Challenge - Avoid Colonialism in Africa and Asia

Your challenge, should you take it, is to make sure, with a POD of 1700, that most of Africa and Asia should remain under native rulers and not European ones by 1900. This includes no client states, no corporations like the East India Company, though tradings posts such as Bombay and Hong Kong are allowed, as well as the possesions already held by European powers, like the Philipines.
 
Yes it would. Should have really put that in the first post, but I guess I forgot. Nothing a quick edit can't fix.

Crap. I'm not too knowledgeable in regards to Old World history but the Anglo-Mysore Wars could had gone the other way around and led to at the very least making the chances of a British Raj to be implausible.
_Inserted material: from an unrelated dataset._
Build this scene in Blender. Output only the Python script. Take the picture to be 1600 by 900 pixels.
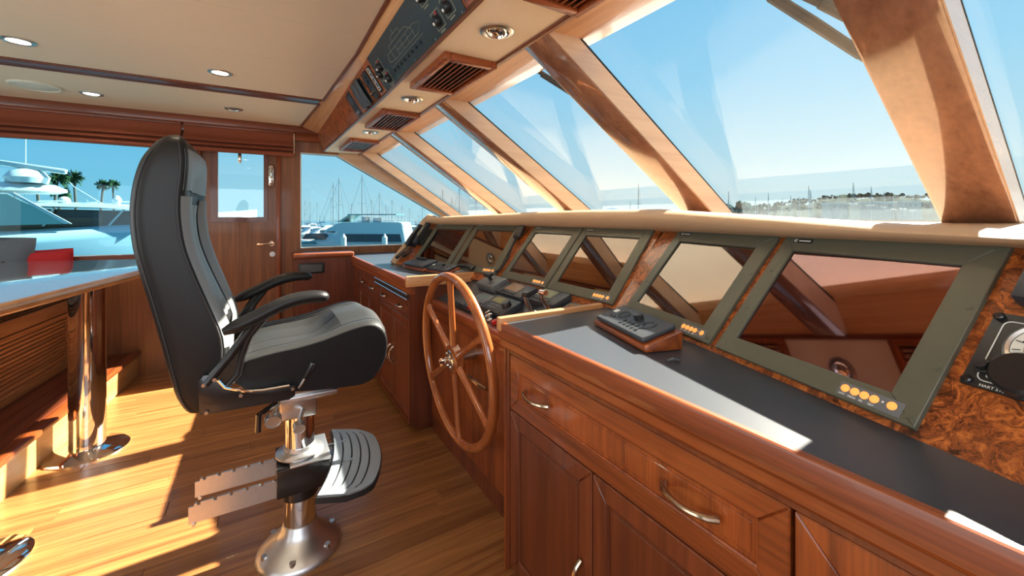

Africa's much harder. Smarter policies by the Muhammed Ali dynasty in Egypt could had avoided Egypt becoming a client state of Britain. Tripoli, Algiers, and Tunis could had tried to go the road of Egypt and break off from Ottoman hegemony.
 
Somehow the British don't take Cape Town thus having the Boers move inland?
Maybe that would work. Also having a stronger Zulu state (hard, since OTL was actually a bit of a Zuluwank), may discourage Europeans away from the good farmlands of the rest of Southern Africa.
 
Maybe that would work. Also having a stronger Zulu state (hard, since OTL was actually a bit of a Zuluwank), may discourage Europeans away from the good farmlands of the rest of Southern Africa.

Well I think as long as you avoid the British needing to conquer Cape Town from the Dutch, I doubt there would be much incentive for the Boers to head inland since the Dutch pretty much let the Boers do what they wanted. Time could bode well for the Zulu but then again a strong Zulu state emerged in reaction to the increasing European presence in the area so I don't know. For east Africa, you can have the Omani empire maintain control of the area or the Sultanate of Zanzibar,

 
Well, the OTL Scramble for Africa was mostly for prestige and such anyway. If European imperialism had suffered reversals in Asia, then there might not be the same kind of imperialist competition that led to the Scramble. The existing European colonies of 1700 might have, to some extent, been abandoned with the contraction of the slave trade in the interim.

The primary issue would be pushing the Europeans out of Asia, which would be a more challenging prospect. Assertive East Asians building galleons and heavy cannons might be able to do it.